## TASK REQUIREMENTS
Repeat all of the data precisely.
────
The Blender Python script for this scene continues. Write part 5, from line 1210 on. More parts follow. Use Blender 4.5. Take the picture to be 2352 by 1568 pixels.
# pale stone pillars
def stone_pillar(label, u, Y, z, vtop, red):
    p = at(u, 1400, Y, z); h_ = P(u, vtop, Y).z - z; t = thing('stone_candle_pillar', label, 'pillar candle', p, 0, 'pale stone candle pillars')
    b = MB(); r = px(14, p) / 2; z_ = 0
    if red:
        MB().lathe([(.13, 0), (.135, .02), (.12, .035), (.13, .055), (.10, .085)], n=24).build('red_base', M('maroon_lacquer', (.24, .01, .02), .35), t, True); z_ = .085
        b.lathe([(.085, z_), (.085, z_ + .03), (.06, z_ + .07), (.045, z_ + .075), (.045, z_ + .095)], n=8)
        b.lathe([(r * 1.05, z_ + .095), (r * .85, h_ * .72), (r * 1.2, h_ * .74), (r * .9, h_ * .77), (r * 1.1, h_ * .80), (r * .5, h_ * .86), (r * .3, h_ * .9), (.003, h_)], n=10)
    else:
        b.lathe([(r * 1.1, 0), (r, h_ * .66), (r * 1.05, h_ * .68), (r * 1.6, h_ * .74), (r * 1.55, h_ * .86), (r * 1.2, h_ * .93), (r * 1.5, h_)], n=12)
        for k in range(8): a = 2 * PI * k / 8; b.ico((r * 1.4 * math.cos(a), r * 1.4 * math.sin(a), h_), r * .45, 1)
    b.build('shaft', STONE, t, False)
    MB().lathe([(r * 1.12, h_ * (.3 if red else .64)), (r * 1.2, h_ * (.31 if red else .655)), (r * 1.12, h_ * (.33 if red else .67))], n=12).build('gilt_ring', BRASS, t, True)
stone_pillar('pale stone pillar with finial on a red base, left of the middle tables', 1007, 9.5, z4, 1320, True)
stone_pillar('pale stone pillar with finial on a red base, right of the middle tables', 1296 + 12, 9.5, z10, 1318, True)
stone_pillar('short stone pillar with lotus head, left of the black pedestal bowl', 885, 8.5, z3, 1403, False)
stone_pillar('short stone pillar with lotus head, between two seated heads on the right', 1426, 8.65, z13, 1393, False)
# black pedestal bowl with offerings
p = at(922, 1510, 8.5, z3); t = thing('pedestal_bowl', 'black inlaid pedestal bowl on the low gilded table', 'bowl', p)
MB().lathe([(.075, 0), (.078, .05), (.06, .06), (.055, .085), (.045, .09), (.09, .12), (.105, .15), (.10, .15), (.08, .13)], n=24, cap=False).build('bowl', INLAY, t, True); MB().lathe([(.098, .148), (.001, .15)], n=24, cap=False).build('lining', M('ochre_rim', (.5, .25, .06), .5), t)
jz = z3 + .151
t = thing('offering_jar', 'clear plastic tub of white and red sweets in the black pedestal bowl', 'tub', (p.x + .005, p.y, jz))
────
## SOLUTION TO THIS EXERCISE
The Blender Python script for this scene continues. Write part 5, from line 1210 on. More parts follow. Use Blender 4.5. Take the picture to be 2352 by 1568 pixels.
# pale stone pillars
def stone_pillar(label, u, Y, z, vtop, red):
    p = at(u, 1400, Y, z); h_ = P(u, vtop, Y).z - z; t = thing('stone_candle_pillar', label, 'pillar candle', p, 0, 'pale stone candle pillars')
    b = MB(); r = px(14, p) / 2; z_ = 0
    if red:
        MB().lathe([(.13, 0), (.135, .02), (.12, .035), (.13, .055), (.10, .085)], n=24).build('red_base', M('maroon_lacquer', (.24, .01, .02), .35), t, True); z_ = .085
        b.lathe([(.085, z_), (.085, z_ + .03), (.06, z_ + .07), (.045, z_ + .075), (.045, z_ + .095)], n=8)
        b.lathe([(r * 1.05, z_ + .095), (r * .85, h_ * .72), (r * 1.2, h_ * .74), (r * .9, h_ * .77), (r * 1.1, h_ * .80), (r * .5, h_ * .86), (r * .3, h_ * .9), (.003, h_)], n=10)
    else:
        b.lathe([(r * 1.1, 0), (r, h_ * .66), (r * 1.05, h_ * .68), (r * 1.6, h_ * .74), (r * 1.55, h_ * .86), (r * 1.2, h_ * .93), (r * 1.5, h_)], n=12)
        for k in range(8): a = 2 * PI * k / 8; b.ico((r * 1.4 * math.cos(a), r * 1.4 * math.sin(a), h_), r * .45, 1)
    b.build('shaft', STONE, t, False)
    MB().lathe([(r * 1.12, h_ * (.3 if red else .64)), (r * 1.2, h_ * (.31 if red else .655)), (r * 1.12, h_ * (.33 if red else .67))], n=12).build('gilt_ring', BRASS, t, True)
stone_pillar('pale stone pillar with finial on a red base, left of the middle tables', 1007, 9.5, z4, 1320, True)
stone_pillar('pale stone pillar with finial on a red base, right of the middle tables', 1296 + 12, 9.5, z10, 1318, True)
stone_pillar('short stone pillar with lotus head, left of the black pedestal bowl', 885, 8.5, z3, 1403, False)
stone_pillar('short stone pillar with lotus head, between two seated heads on the right', 1426, 8.65, z13, 1393, False)
# black pedestal bowl with offerings
p = at(922, 1510, 8.5, z3); t = thing('pedestal_bowl', 'black inlaid pedestal bowl on the low gilded table', 'bowl', p)
MB().lathe([(.075, 0), (.078, .05), (.06, .06), (.055, .085), (.045, .09), (.09, .12), (.105, .15), (.10, .15), (.08, .13)], n=24, cap=False).build('bowl', INLAY, t, True); MB().lathe([(.098, .148), (.001, .15)], n=24, cap=False).build('lining', M('ochre_rim', (.5, .25, .06), .5), t)
jz = z3 + .151
t = thing('offering_jar', 'clear plastic tub of white and red sweets in the black pedestal bowl', 'tub', (p.x + .005, p.y, jz))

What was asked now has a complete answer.